Enter year three: Testing that strategy.

The proposed changes sound simple, but administrators predict they will make a big difference.

This school year, Clark County School District graduates will have to go through an in-person or online orientation, meet with an adviser and take the math and English placement tests before they can enroll. Students also will be required to enroll in math and English classes in their first year. Previously, those things were optional.

If the mandate goes well for the roughly 4,000 CCSD graduates expected to enroll for 2014-15, CSN will apply the requirements to all students in 2015-16, said James McCoy, associate vice president for academic success.

“It’s just human nature we just don’t do things unless there is something in it for us,” said William Neff, leader of the Achieving the Dream Initiative at CSN and a professor in the communication department. “The goal is to help students be successful. If they’re not successful, then we aren’t doing our jobs.”

It’s also a bit of tough love to save students from higher-education heartache down the line, Latimer said. The college found that some students were putting off placement tests and finding out later that they must take remedial math classes, setting their degree goal back by multiple semesters.

“That’s a punch in the gut,” Latimer said.

Placement test results can be demoralizing, she said. For students who thought they were about to graduate, poor test scores can make it seem like the light at the end of the tunnel has been snuffed out. Some students decide they already have mastered the technical aspects of their field so pursuing the degree is pointless, and that’s a mistake, Latimer said.

CSN expects eliminating placement test procrastination and requiring students to dive into math and English classes from the get-go will improve retention and, ultimately, graduation rates, Neff said.

The graduation rate for the 12.1 percent of CSN students who took math in their first year was 19.3 percent, according to the 2013-14 Remedial Placement and Enrollment Report presented July 15 to the Legislative Committee on Education by the Nevada System of Higher Education. The 87.9 percent who did not take the course in the first year only had a 5.5 percent graduation rate, according to the report.

As part of the change, recent CCSD graduates also will be matched with a faculty adviser, whom they can chat with about goals, internships and other opportunities, McCoy said.

In 2007, the communication department had several full-time professors devote about five to 10 hours a week to advising, and, in a three-year period, the department saw a 300 percent increase in its graduation rate, said McCoy, who served as the communication department chair during that period.

The college picked recent CCSD graduates as guinea pigs, McCoy said, because the group was easy to track and was new to higher education, giving them little educational baggage, such as complicated transfer credits.

If this third initiative year goes well, McCoy said, the college then will be able to apply for different grants through Achieving the Dream.

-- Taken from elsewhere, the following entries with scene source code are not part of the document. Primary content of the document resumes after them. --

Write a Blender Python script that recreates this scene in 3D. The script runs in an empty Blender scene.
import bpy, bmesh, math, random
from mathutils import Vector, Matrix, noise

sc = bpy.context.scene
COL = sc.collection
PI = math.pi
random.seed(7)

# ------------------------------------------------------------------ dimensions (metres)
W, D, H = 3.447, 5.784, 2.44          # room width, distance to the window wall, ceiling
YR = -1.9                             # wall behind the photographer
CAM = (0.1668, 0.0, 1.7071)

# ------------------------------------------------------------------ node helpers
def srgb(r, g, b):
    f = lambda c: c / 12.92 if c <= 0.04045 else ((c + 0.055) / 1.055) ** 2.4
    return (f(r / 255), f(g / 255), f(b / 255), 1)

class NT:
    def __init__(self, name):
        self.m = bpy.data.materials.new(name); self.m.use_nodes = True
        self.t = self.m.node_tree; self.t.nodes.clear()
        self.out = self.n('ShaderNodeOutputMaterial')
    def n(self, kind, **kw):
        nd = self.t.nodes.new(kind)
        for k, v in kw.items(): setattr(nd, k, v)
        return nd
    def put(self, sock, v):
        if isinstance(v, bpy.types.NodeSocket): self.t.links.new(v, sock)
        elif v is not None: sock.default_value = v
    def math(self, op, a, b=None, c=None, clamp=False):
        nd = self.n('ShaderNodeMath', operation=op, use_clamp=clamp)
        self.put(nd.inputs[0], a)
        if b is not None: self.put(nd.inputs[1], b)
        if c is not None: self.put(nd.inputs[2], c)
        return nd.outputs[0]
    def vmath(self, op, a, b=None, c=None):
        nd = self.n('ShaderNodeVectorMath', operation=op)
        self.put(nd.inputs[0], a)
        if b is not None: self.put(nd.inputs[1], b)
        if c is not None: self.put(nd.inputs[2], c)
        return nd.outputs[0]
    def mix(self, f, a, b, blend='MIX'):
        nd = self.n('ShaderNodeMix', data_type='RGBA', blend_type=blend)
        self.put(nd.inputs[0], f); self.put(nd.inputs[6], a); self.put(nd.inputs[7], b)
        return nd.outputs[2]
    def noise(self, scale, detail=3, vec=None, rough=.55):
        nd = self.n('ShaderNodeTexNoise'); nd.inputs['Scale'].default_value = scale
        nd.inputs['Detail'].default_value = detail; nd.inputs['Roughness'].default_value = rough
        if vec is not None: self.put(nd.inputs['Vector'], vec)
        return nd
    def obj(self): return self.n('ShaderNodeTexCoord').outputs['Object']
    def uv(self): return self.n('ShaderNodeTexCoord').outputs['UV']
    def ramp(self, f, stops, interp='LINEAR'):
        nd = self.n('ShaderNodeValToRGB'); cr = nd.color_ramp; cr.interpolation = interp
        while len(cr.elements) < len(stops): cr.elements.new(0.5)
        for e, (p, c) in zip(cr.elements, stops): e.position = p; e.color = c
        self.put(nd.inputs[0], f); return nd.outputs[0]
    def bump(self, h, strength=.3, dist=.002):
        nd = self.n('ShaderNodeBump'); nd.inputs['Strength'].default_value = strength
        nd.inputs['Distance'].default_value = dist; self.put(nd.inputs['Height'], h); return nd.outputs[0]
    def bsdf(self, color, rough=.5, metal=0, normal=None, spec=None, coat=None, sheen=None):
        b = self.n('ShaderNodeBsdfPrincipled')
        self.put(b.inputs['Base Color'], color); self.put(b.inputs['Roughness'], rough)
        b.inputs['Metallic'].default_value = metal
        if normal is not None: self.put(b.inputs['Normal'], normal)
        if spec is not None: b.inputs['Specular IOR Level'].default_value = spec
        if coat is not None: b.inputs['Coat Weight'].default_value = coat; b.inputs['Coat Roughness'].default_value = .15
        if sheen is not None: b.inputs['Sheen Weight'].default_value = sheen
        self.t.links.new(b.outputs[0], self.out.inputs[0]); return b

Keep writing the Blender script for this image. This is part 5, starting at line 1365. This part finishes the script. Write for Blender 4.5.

That would give the school funds to increase advising for all students.

Lester Tanaka, an English professor who teaches a CSN success and life skills class, said he thinks the new requirements are a great idea. The trick will be capturing students’ attention and making them realize success is important, he said. Students can be required to do something, he said, but that doesn’t mean they will be attentive.

“We have to sell (college success),” Tanaka said. “It’s important that students feel connected.”